Barthes et le tricot
Jacqueline
nous propose cette lecture précieuse d'un homme qui parle littérature, dentelle et
tricot comme personne, d'un tricot structuraliste, dénoté à l'endroit ,
connoté à l'envers...
Il s'agit d'une interview de Roland Barthes sur la paresse accordée à
Christne Eff, journal Le Monde 16-17 septembre 1979, notre grand homme se
demande à l'instar de Flaubert: "A quoi voulez-vous que je me repose" ?
" Je n'ai jamais beaucoup aimé le sport, et maintenant, de toutes
manières, j'en aurais passé l'âge. Alors que voulez-vous que quelqu'un comme moi
fasse s'il décide de ne rien faire?
Lire ? Mais c'est mon travail. Ecrire? Encore plus. C'est pour cela que
j'aimais bien la peinture.
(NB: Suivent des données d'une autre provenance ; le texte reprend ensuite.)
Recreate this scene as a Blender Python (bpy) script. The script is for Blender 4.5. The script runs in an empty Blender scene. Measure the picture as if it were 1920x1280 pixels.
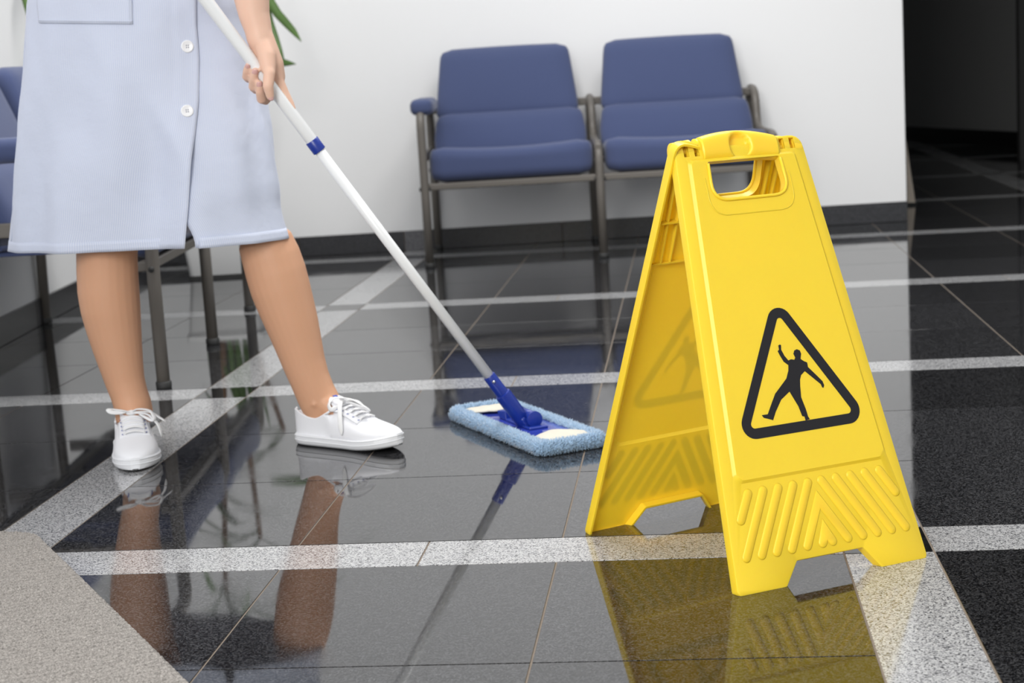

C'est une activité absolument gratuite, corporelle,
esthétique, malgré tout et en même temps un vrai repos, une vraie paresse parce
que n'étant rien de plus qu'un amateur je n'y investissais aucune espèce de
narcissisme. Cela m'était égal de faire bien ou mal.
Quoi d'autre ? Rousseau
en Suisse, vers la fin de sa vie, faisait de la dentelle.
On pourrait sans trop d'ironie poser le problème du tricot. Tricoter
c'est le geste même d'une certaine paressse, sauf si l'on est rattrapé par le
désir de finir l'ouvrage.
Mais les conventions interdisent aux hommes de tricoter. Cela n'a
pas toujours été. Il y a cent cinquante ans, cent ans peut-être, les hommes
faisaient couramment de la tapisserie. Maintenant ce n'est plus
possible.
Le tricot, voilà l'exemple d'une activité manuelle, minimale, gratuite,
sans finalité, mais qui représente tout de même une belle paresse, une paresse
bien réussie...."
Jacqueline de commenter, non sans une pointe d'ironie: "Bon c'est ce qui arrive quand on parle de sujets qu'on connaît mal... il
doit confondre un peu tout : tricot, canevas et vraie tapisserie... Dommage qu'il
soit mort avant la vogue des loisirs créatifs..."
Evidemment,
je suis d'accord pour me moquer de quelqu'un qui pense qu'on tricote
sans vraiment avoir envie de terminer l'ouvrage (ne serait-ce que pour
en commencer un autre sans trop culpabiliser!!!), simplement pour tuer
le temps à la pointe de nos aiguilles et qui n'a l'air de n'avoir jamais tricoté (ou vu tricoter) qu'une écharpe au point mousse - et en même temps, ma folle
passion pour le tissage en ce moment, c'est exactement ça - le plaisir
d'une temporalité autre qui n'est pas celle de la productivité, ni de
la rentabilité - car faire soi-même un collier, ça n'est pas à
proprement parler "rentable", un peu comme uns éance de yoga, une
activité dans laquelle ne mettre aucun narcissisme, du pur plaisir...
Et ce serait désormais interdit aux hommes? Je n'y crois pas trop...
Merci Jacqueline
pour cette contribution qui vient nourrir le débat sur la guerre des
sexes et la dentelle, un éclairage qui change de celui du divin marquis!